L’énergie, pilier des relations euroméditerranéennes 

Dans une large mesure, la connaissance et la compréhension mutuelles entre les citoyens méditerranéens s’obtiennent par des échanges quotidiens et des relations de tous types. Parmi celles-ci, les compagnies énergétiques de l’arc méditerranéen, par exemple, jouent un rôle d’une considérable importance. 

L’énergie est un secteur dans lequel la coopération doit être plus naturelle entre les pays du Sud, qui possèdent dans l’ensemble de grandes réserves d’hydrocarbures, et ceux du Nord, qui n’en ont pas. L’énergie joue actuellement – et le fera également à l’avenir – un rôle primordial dans les relations euro-méditerranéennes. 

Rappelons, en termes quantitatifs, le potentiel des pays de la rive sud de la Méditerranée en pétrole : ils exportent plus de 100 millions de tonnes/an, et leurs réserves s’élèvent à environ sept milliards de tonnes. Il convient cependant de souligner que leurs efforts en matière d’exploration et de production ont été faibles, et qu’il est raisonnable de penser que leurs réserves sont bien supérieures à celles indiquées. 

Cette richesse, associée à l’absence de ressources d’hydrocarbures dans l’UE, constitue une raison de poids pour que les échanges énergétiques, et plus spécifiquement dans le domaine des hydrocarbures, soient l’un des piliers des relations euro-méditerranéennes. 

Pour rendre tangible le résultat de ces intérêts partagés, il faut réaliser davantage de projets conjoints.

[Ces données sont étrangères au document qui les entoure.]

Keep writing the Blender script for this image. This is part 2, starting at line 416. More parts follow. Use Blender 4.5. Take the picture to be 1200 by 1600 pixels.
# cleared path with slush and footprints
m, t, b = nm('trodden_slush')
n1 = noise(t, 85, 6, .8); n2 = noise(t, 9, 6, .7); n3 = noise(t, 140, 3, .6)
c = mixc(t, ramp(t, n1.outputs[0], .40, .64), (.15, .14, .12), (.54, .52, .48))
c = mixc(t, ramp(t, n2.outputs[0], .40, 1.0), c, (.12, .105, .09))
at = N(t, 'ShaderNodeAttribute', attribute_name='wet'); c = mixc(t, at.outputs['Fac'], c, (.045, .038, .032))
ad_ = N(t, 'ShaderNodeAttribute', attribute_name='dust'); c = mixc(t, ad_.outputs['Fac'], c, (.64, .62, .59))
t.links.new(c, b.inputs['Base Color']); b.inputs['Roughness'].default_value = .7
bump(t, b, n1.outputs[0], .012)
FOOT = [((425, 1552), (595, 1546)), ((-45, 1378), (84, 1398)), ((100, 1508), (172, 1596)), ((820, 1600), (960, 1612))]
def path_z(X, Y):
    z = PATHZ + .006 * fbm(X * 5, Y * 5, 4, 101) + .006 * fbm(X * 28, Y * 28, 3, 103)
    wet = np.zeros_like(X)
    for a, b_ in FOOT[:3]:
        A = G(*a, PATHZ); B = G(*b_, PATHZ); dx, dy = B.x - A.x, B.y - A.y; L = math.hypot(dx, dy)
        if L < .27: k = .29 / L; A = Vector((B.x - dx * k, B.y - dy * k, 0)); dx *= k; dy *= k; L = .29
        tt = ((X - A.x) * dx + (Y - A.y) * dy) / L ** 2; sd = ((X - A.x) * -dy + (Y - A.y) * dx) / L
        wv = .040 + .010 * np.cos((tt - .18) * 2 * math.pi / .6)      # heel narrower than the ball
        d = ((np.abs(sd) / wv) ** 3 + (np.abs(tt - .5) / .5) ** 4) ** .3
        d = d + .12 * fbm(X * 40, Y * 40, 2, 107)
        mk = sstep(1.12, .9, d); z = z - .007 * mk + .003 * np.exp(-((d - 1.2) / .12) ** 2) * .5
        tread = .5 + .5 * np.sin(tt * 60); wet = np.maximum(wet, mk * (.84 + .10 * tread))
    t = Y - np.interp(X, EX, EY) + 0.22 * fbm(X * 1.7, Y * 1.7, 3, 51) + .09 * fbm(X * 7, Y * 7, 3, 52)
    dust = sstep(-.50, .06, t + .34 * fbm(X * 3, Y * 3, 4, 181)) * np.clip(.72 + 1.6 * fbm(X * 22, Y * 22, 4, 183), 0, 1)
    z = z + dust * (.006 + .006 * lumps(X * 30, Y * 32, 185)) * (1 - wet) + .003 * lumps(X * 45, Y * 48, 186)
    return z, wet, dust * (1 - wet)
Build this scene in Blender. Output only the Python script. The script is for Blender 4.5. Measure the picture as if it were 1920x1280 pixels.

Il est en effet indiscutable que la matérialisation des investissements constitue le moyen de renforcer la confiance, le développement et la création d’emploi, qui sont les fondements d’un processus efficace d’intégration méditerranéenne. 

Le Dialogue euro-méditerranéen est un processus à mettre en œuvre à partir les deux rives, qu’il faut appuyer par tous les moyens disponibles afin d’avancer avec décision dans la création d’une zone de paix et de prospérité économique allant bien au-delà d’une simple croissance du PIB.